**Job**
Repeat verbatim, and only, the lines of the data below, beginning at the line that contains "Recreate this scene" and stopping after the line that contains "F = 1400.0; CZ = 6.5".

start Input records

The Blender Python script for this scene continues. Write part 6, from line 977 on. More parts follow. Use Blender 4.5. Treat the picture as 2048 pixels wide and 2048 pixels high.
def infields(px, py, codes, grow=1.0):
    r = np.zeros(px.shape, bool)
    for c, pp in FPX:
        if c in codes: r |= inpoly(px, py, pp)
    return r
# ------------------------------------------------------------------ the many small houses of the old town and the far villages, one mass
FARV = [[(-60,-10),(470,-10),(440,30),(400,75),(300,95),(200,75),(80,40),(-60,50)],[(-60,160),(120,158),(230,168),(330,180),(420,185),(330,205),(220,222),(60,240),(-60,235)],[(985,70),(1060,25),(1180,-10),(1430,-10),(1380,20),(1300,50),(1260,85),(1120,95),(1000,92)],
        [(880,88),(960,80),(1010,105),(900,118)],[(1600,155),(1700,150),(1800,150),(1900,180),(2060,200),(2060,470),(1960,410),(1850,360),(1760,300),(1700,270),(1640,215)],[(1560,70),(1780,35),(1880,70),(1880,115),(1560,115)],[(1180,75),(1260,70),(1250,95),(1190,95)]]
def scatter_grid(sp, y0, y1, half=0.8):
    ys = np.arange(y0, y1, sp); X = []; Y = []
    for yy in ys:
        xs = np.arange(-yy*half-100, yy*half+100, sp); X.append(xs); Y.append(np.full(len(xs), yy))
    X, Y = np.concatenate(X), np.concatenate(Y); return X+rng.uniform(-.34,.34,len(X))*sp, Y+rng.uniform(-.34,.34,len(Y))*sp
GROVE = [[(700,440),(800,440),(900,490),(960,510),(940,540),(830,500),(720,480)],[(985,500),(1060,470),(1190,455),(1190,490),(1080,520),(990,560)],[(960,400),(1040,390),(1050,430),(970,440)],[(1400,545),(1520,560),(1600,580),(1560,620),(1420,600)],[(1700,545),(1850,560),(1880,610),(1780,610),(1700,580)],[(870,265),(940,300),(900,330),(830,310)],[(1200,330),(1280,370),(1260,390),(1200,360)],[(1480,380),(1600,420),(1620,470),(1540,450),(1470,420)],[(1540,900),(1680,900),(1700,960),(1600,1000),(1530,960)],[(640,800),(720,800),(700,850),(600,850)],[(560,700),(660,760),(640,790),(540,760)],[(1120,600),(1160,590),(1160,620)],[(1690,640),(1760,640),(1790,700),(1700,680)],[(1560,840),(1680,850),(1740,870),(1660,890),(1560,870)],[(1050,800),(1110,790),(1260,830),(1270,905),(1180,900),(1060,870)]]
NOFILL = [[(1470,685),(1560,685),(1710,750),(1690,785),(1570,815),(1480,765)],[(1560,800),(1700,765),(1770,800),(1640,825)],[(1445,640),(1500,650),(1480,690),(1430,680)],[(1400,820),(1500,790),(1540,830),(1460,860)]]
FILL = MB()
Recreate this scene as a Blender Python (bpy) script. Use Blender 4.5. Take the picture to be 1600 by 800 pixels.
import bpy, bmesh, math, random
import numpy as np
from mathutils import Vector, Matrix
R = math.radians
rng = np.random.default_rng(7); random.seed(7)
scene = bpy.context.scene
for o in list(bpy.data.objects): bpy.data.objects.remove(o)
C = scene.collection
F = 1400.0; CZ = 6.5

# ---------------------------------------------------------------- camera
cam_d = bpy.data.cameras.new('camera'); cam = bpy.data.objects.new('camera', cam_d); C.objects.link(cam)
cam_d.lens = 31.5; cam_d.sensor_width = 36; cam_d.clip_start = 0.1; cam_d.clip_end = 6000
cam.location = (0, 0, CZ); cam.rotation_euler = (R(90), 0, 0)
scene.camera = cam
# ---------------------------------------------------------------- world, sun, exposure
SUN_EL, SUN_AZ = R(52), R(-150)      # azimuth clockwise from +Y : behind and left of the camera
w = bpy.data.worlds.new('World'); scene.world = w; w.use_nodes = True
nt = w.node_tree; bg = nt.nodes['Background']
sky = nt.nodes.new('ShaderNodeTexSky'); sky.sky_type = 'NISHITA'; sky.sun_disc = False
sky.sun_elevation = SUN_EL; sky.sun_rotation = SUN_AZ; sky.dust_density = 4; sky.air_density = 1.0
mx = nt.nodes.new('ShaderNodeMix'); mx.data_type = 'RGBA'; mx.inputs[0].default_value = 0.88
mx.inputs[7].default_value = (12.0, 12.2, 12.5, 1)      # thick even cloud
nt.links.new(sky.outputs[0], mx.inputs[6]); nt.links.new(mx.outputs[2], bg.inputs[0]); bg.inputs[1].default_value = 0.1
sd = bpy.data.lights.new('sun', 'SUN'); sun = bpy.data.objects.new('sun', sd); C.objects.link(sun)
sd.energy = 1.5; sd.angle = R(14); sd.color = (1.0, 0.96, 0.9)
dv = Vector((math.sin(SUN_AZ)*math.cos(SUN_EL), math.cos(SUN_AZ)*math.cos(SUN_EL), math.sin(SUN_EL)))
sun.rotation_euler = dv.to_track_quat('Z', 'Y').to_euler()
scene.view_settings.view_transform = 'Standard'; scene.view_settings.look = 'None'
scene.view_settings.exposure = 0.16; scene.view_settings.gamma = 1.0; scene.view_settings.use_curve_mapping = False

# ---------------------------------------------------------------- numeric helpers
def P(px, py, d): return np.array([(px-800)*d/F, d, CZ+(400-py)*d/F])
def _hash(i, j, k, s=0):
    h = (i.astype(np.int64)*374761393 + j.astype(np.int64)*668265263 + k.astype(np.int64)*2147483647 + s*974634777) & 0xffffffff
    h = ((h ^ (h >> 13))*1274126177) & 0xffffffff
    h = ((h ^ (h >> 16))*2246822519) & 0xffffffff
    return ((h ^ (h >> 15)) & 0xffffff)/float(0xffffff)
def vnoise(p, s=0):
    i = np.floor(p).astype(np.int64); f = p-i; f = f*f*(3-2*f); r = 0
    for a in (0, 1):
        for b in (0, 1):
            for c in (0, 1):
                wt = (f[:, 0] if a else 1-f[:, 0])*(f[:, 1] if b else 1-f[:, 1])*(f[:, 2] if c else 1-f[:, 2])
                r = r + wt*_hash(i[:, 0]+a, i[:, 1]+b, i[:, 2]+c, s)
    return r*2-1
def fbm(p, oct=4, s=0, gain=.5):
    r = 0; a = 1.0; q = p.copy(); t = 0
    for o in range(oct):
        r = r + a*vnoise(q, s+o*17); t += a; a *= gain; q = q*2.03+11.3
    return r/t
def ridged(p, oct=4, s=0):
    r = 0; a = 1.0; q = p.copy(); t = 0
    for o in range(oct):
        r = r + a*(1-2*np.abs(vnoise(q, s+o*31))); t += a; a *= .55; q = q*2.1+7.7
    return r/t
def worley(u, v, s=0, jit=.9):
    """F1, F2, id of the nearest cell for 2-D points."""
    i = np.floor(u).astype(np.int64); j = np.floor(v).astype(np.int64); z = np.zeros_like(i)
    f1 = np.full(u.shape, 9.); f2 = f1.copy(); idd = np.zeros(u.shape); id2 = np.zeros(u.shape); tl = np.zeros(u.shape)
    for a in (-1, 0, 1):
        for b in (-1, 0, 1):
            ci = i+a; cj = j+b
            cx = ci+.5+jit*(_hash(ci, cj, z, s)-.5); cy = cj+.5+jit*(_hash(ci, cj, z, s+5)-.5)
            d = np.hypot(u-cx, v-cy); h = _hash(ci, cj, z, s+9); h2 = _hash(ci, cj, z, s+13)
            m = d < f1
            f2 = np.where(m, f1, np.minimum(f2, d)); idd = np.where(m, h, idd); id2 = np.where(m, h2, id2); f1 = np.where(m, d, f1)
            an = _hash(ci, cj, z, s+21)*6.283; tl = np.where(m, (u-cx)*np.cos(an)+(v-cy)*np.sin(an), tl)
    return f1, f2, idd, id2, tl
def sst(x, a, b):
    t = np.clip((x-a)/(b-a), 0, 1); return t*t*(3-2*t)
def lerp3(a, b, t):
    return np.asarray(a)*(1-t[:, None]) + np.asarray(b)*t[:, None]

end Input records

**Completed exercise**
Recreate this scene as a Blender Python (bpy) script. Use Blender 4.5. Take the picture to be 1600 by 800 pixels.
import bpy, bmesh, math, random
import numpy as np
from mathutils import Vector, Matrix
R = math.radians
rng = np.random.default_rng(7); random.seed(7)
scene = bpy.context.scene
for o in list(bpy.data.objects): bpy.data.objects.remove(o)
C = scene.collection
F = 1400.0; CZ = 6.5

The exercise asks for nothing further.